Temperature of blackbody (star)

[pat666]

Homework Statement

b) Two stars, both of which behave like black bodies, radiate the same total energy per second. The cooler star has a surface temperature, T, and 3.0 times the diameter of the hotter star.
i) What is the temperature of the hotter star in terms of T?
ii) What is the ratio of the peak intensity wavelength of the hotter star to that of the cooler star?

Homework Equations

The Attempt at a Solution

Calling the cooler star 1 and the hotter 2
A₁=4$$\pi$$r₁²
A₂=4$$\pi$$(3r₁)²
P₁=P₂
P=$$\epsilon$$$$\sigma$$AT⁴
so P$$\propto$$AT and that I think means T $$\propto$$ 1/A
Here is where I get stuck, not sure if anything I am doing is right (basically just playing to see what happens) and not sure where to go now?

 

[Redbelly98]

The Attempt at a Solution

Calling the cooler star 1 and the hotter 2
A₁=4$$\pi$$r₁²
A₂=4$$\pi$$(3r₁)²
P₁=P₂
P=$$\epsilon$$$$\sigma$$AT⁴
so P$$\propto$$AT and that I think means T $$\propto$$ 1/A
Here is where I get stuck, not sure if anything I am doing is right (basically just playing to see what happens) and not sure where to go now?

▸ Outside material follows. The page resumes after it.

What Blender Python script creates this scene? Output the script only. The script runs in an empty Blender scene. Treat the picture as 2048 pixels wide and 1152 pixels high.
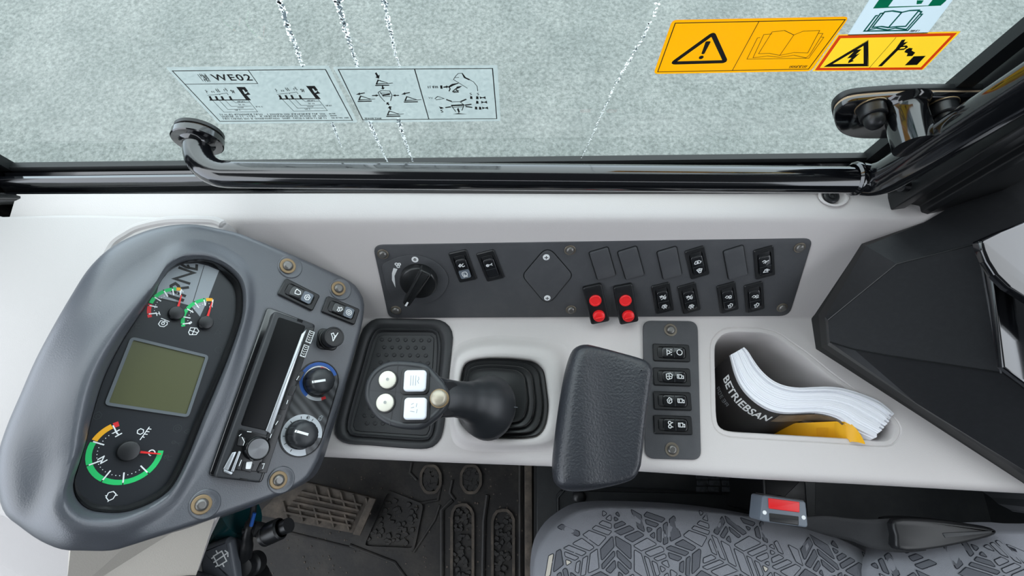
import bpy, bmesh, math, random
import numpy as np
from mathutils import Vector, Matrix
from mathutils.geometry import tessellate_polygon
random.seed(7)
SC = bpy.context.scene
COL = SC.collection
PI = math.pi

# ------------------------------------------------------------------ camera
FPX = 1000.0
TILT = math.radians(18)
CAM = Vector((0, 0, 0.62))
RT = Vector((1, 0, 0)); UP = Vector((0, math.cos(TILT), math.sin(TILT))); FW = Vector((0, math.sin(TILT), -math.cos(TILT)))
cd = bpy.data.cameras.new('camera'); cam = bpy.data.objects.new('camera', cd); COL.objects.link(cam)
cd.sensor_fit = 'HORIZONTAL'; cd.sensor_width = 36.0; cd.lens = 36.0 * FPX / 2048.0
cd.clip_start = 0.01; cd.clip_end = 200
cam.matrix_world = Matrix(((RT.x, UP.x, -FW.x, CAM.x), (RT.y, UP.y, -FW.y, CAM.y), (RT.z, UP.z, -FW.z, CAM.z), (0, 0, 0, 1)))
SC.camera = cam

# ------------------------------------------------------------------ sky, exposure
w = bpy.data.worlds.new('overcast_sky'); SC.world = w; w.use_nodes = True
nt = w.node_tree; nt.nodes.clear()
o_ = nt.nodes.new('ShaderNodeOutputWorld'); b_ = nt.nodes.new('ShaderNodeBackground')
tc = nt.nodes.new('ShaderNodeTexCoord'); sx = nt.nodes.new('ShaderNodeSeparateXYZ'); cr = nt.nodes.new('ShaderNodeValToRGB')
cr.color_ramp.elements[0].position = 0.0; cr.color_ramp.elements[0].color = (0.78, 0.86, 0.98, 1)
cr.color_ramp.elements[1].position = 0.7; cr.color_ramp.elements[1].color = (0.90, 0.95, 1.0, 1)
nt.links.new(tc.outputs['Generated'], sx.inputs[0]); nt.links.new(sx.outputs['Z'], cr.inputs[0])
nt.links.new(cr.outputs[0], b_.inputs[0]); nt.links.new(b_.outputs[0], o_.inputs[0])
b_.inputs[1].default_value = 1.0
SC.view_settings.view_transform = 'Standard'
try: SC.view_settings.look = 'None'
except Exception: pass
SC.view_settings.gamma = 1.0
SC.view_settings.use_curve_mapping = False
SC.view_settings.exposure = 1.80

# ------------------------------------------------------------------ materials
def lin(c):
    c = c / 255.0
    return c / 12.92 if c <= 0.04045 else ((c + 0.055) / 1.055) ** 2.4
MATS = {}; STK = []
def mat(name, rgb, rough=0.5, metal=0.0, bump=0.0, bscale=800.0, spec=0.5, coat=0.0, var=0.0, vscale=12.0, vcol=None, alpha=1.0):
    """procedural principled material: rgb is sRGB 0-255; bump = fine grain; var mixes towards vcol by a noise"""
    m = bpy.data.materials.new(name); m.use_nodes = True; n = m.node_tree; p = n.nodes['Principled BSDF']
    c = (lin(rgb[0]), lin(rgb[1]), lin(rgb[2]), 1)
    p.inputs['Base Color'].default_value = c
    p.inputs['Roughness'].default_value = rough; p.inputs['Metallic'].default_value = metal
    p.inputs['Specular IOR Level'].default_value = spec; p.inputs['Coat Weight'].default_value = coat; p.inputs['Coat Roughness'].default_value = 0.05
    t = n.nodes.new('ShaderNodeTexCoord')
    if var > 0:
        nz = n.nodes.new('ShaderNodeTexNoise'); nz.inputs['Scale'].default_value = vscale; nz.inputs['Detail'].default_value = 8; nz.inputs['Roughness'].default_value = 0.65
        rp = n.nodes.new('ShaderNodeValToRGB'); rp.color_ramp.elements[0].position = 0.45; rp.color_ramp.elements[1].position = 0.72
        v2 = vcol or [min(255, x * 1.3) for x in rgb]
        rp.color_ramp.elements[0].color = c; rp.color_ramp.elements[1].color = tuple(c[i] * (1 - var) + lin(v2[i]) * var for i in range(3)) + (1,)
        n.links.new(t.outputs['Object'], nz.inputs['Vector']); n.links.new(nz.outputs['Fac'], rp.inputs[0]); n.links.new(rp.outputs[0], p.inputs['Base Color'])
    if bump > 0:
        nz = n.nodes.new('ShaderNodeTexNoise'); nz.inputs['Scale'].default_value = bscale; nz.inputs['Detail'].default_value = 3
        bp = n.nodes.new('ShaderNodeBump'); bp.inputs['Strength'].default_value = bump; bp.inputs['Distance'].default_value = 0.0006
        n.links.new(t.outputs['Object'], nz.inputs['Vector']); n.links.new(nz.outputs['Fac'], bp.inputs['Height']); n.links.new(bp.outputs[0], p.inputs['Normal'])
    MATS[name] = m
    return m
mat('trim_light', (208, 203, 201), 0.5, bump=0.25, bscale=900, spec=0.35)
mat('dash_light', (190, 186, 184), 0.5, bump=0.25, bscale=900, spec=0.35)  # same trim as the console, darkened to offset the strong light on it
mat('trim_beige', (190, 184, 174), 0.6, bump=0.4, bscale=700, spec=0.3)
mat('pod_grey', (80, 83, 89), 0.36, bump=0.25, bscale=900, spec=0.85)
mat('panel_black', (74, 75, 78), 0.5, bump=0.22, bscale=700, spec=0.4, var=0.35, vscale=30, vcol=(92, 93, 95))
mat('plastic_black', (26, 27, 29), 0.38, bump=0.08, bscale=900)
mat('plastic_dark', (44, 46, 49), 0.42, bump=0.12, bscale=900)
mat('gloss_black', (13, 14, 17), 0.11, spec=0.8, coat=0.4)
mat('satin_black', (28, 29, 30), 0.28, spec=0.5)
mat('cover_black', (40, 41, 43), 0.32, spec=0.45, bump=0.04, bscale=500, var=0.3, vscale=180, vcol=(56, 57, 59))
mat('rubber_black', (46, 47, 49), 0.55, bump=0.15, bscale=600)
mat('seal_rubber', (14, 17, 18), 0.45)
mat('leather_black', (42, 44, 49), 0.36, bump=0.9, bscale=420, spec=0.55)
mat('felt', (172, 150, 124), 0.9, bump=0.5, bscale=500)
mat('steel', (150, 146, 140), 0.28, metal=1.0)
mat('steel_dark', (120, 118, 115), 0.32, metal=0.6)
mat('washer', (146, 124, 92), 0.45, metal=0.2)
mat('washer_dark', (118, 110, 98), 0.4, metal=0.3)
mat('print_white', (240, 242, 242), 0.5)
mat('print_black', (16, 17, 17), 0.5)
mat('print_faint', (52, 56, 58), 0.5)
mat('print_grey', (150, 156, 160), 0.5)
mat('gauge_black', (27, 31, 36), 0.35)
mat('gauge_green', (22, 196, 104), 0.45)
mat('gauge_amber', (246, 176, 14), 0.45)
mat('gauge_red', (220, 36, 42), 0.45)
mat('needle_red', (232, 34, 34), 0.4)
mat('dial_blue', (34, 92, 176), 0.45)
mat('painted_reflection', (146, 153, 158), 0.4)
mat('silver', (190, 194, 198), 0.3, metal=0.7)
mat('dial_silver', (196, 202, 206), 0.4, metal=0.3)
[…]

You're pretty much on track, except that your T has lost it's ⁴ exponent.

P α A T ⁴​

 

[pat666]

So A_2 is 12 times the size of A_1 and T is proportional to 1/A^4
T=12T_1?

 

[Redbelly98]

So A_2 is 12 times the size of A_1

No, it isn't. How did you calculate that? What is A2/A1, given the correct expressions for A1 and A2 that you wrote earlier?

and T is proportional to 1/A^4

No, you need to use the fact that A·T⁴ is a constant to get the proportionality relation.

T=12T_1?

No.

 

[pat666]

A2/A1=9
P is proportional to AT^4
still not sure what to do here?

 

[Redbelly98]

A2/A1=9

Yes.

P is proportional to AT^4
still not sure what to do here?

Yes, and since P is the same for both stars,

A₁ T₁⁴ = A₂ T₂⁴​

Solve for T₂

 

[pat666]

I get T2=1/sqrt(3)T1? since the indices on T cancel out.

 

[Redbelly98]

Looks good, that's what I get too.

(I assume you mean T1/sqrt(3), and not 1/[T1*sqrt(3)] )

 

[pat666]

yeah I meant the 1st one. Thanks for helping me to the answer.